Following the defeat of the Kohl government to Gerhard Schröder of the SPD in 1998, Merkel was named Secretary-General of the CDU. A financial scandal rocked the very core of the party, threatening its integrity along with its future as evidence suggested that members had taken bribes for the sale of tanks to Saudi Arabia. The party was in desperate need of someone to come along and offer a way out of the uneventful situation. Kohl and general secretary Wolfgang Schaeuble left under a cloud of smoke and it was up to Merkel to drag the CDU out of it. Though previously denying that the bribes had been paid, Merkel chastised her former boss Kohl and argued for a fresh beginning for the party without him. She was elected leader of the CDU in April 2000 but, despite her promise to clean up the party, she refused to hold further inquiries into the financing scandal. Her popularity steadily grew and in 2002, she became leader of the conservative opposition in the lower house of the German parliament.

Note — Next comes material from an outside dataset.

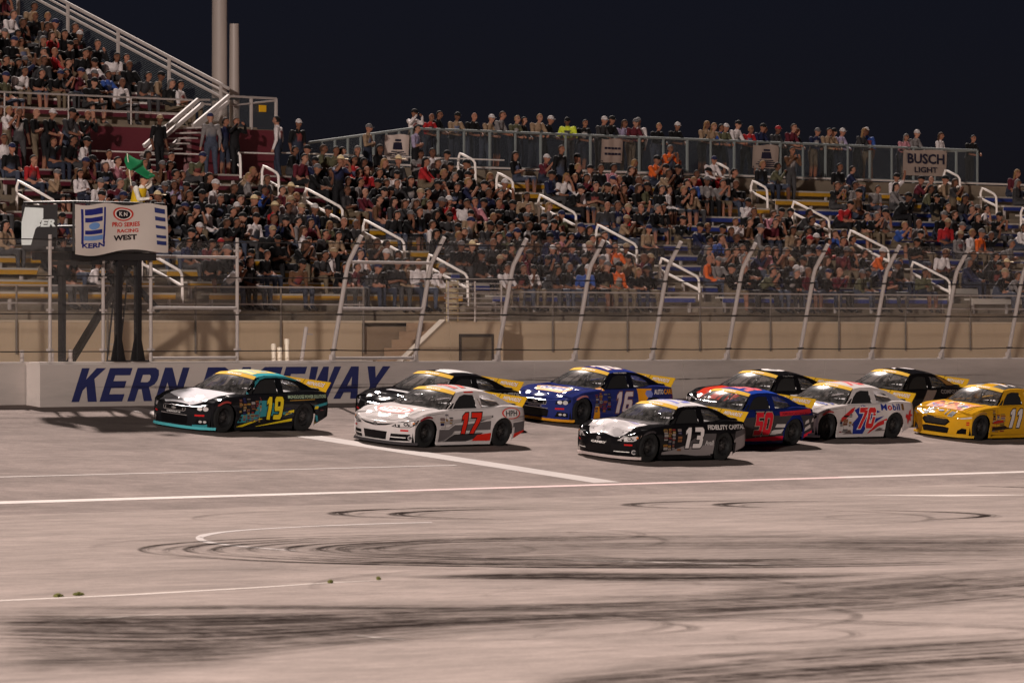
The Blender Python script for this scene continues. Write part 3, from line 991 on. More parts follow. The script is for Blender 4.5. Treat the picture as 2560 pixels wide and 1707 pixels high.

Merkel supports a major reform agenda concerning Germany’s economic and social system. Unemployment, which currently stands at over 11%, and which has risen by one million since 1998, will be one of Merkel’s biggest challenges. Merkel has pledged to rebuild the broken bridges of German relations with the United States, which have been tense since Germany’s refusal to support the war in Iraq. She was a staunch supporter of the war and sees German-American relations as a critical asset to the improvement of Germany’s destitute economy. During 2003, she went as far as accusing Schröder of being anti-American and whilst engaging in a television debate with him, she was criticized for plagiarizing a passage from a speech used by Ronald Reagan. Due to her right-wing policies, Merkel has often been described as Germany’s Margaret Thatcher, although many would argue that even Thatcher would struggle to match Merkel’s total compliance with US philosophy. In a recent visit to Washington, Merkel stated: “The fight against terrorism has proven more difficult than the Cold War.”